2. There is a longstanding history of ‘significance’ and ‘originality’ in relation to questions of ‘recognition’ in Science and its Sociology (Merton, Citation1957). The priority of ‘originality’ is clear.

3. Armstrong and Goodyear argue: ‘It would not do for an assessment model to be dominated by advocates of large‐scale, randomised control group experiments (or poststructuralist policy critique, for that matter)’ (Citation2005, p. 21). Indeed. (See also Stronach (Citation2005).)

4. A natural riposte to such questions is to dismiss such possibilities as a slur on the integrity of reviewers. But our recent and highly analogous experience with an ESRC end‐of‐report review shows that such paradigm warfare does happen. The report and case study was reviewed. One reviewer said good things about the research. First, ‘a qualitative approach is justified’. But ‘with some reluctance I have rated this report “problematic” rather than “good”’. Why? The reviewer’s ‘fairly strong reservations derive from my prejudices against qualitative research’. The other three reviewers rated the research ‘outstanding’, which was its overall grade. The example illustrates both the possibilities of bias and its correction. It highlights the need for careful moderation across reviewers and the need to take paradigmatic bias into account.
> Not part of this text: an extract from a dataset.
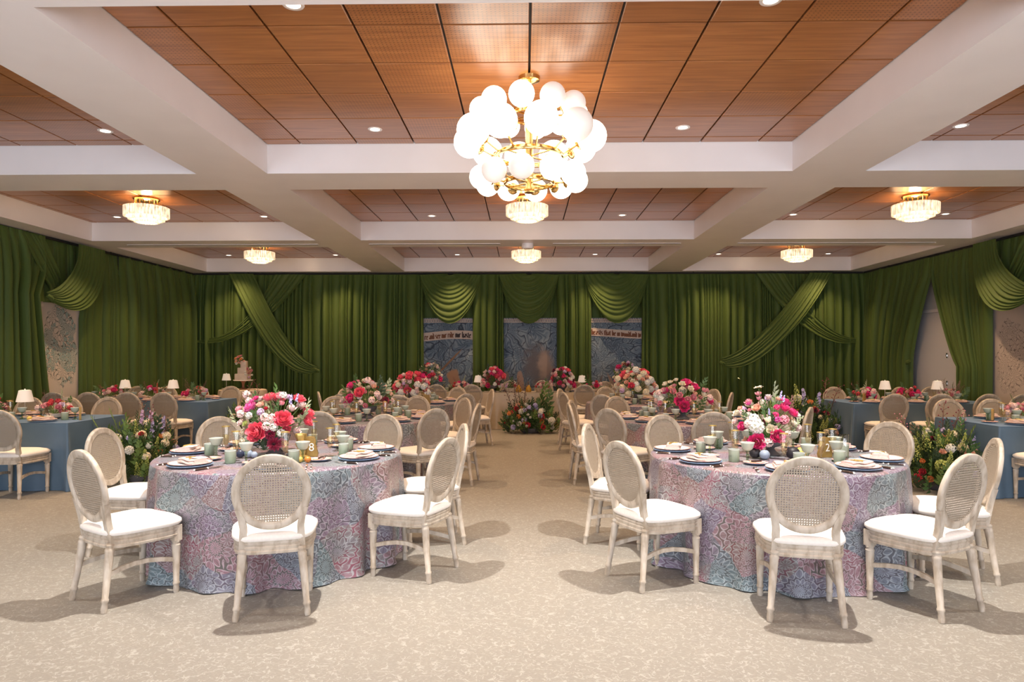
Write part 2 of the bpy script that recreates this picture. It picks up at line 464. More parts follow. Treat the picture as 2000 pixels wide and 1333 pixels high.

5. Or perhaps we’re back to ‘rigor’ as in ‘rigor mortis’. MacLure has criticised the fruits of such systematic reviews as illustrated in the Hypothetical Example as ‘tiny dead bodies of knowledge’ (MacLure, Citation2005).

6. Benjamin differentiates between the ‘intended object’ and the ‘mode of intention’ in making this point in relation to the meaning of ‘bread’ and ‘wine’ in different languages (Benjamin,Citation1973, p. 74). Others might express a similar point in relation to connotative and denotative meanings. The RAE’s move from overall institutional assessment to individual item appraisal has its parallels in the practices of risk management: ‘The so called asset‐by‐asset approach dominates the scene over the portfolio‐theoretical approach’ (Kalthoff, Citation2005, p. 75).

7. In discussion at the BERA presentation of an earlier version of this paper, I argued that the RAE was like the ‘pool’s panel’—which meets in the UK to decide the result of postponed football matches so that gambling results are available. But that was the 2001 RAE. There is a difference in the 2008 RAE exercise. This time the panel’s wisdom is far greater: no longer content to decide the outcome of a match that was never played, it also decides how well each player performed.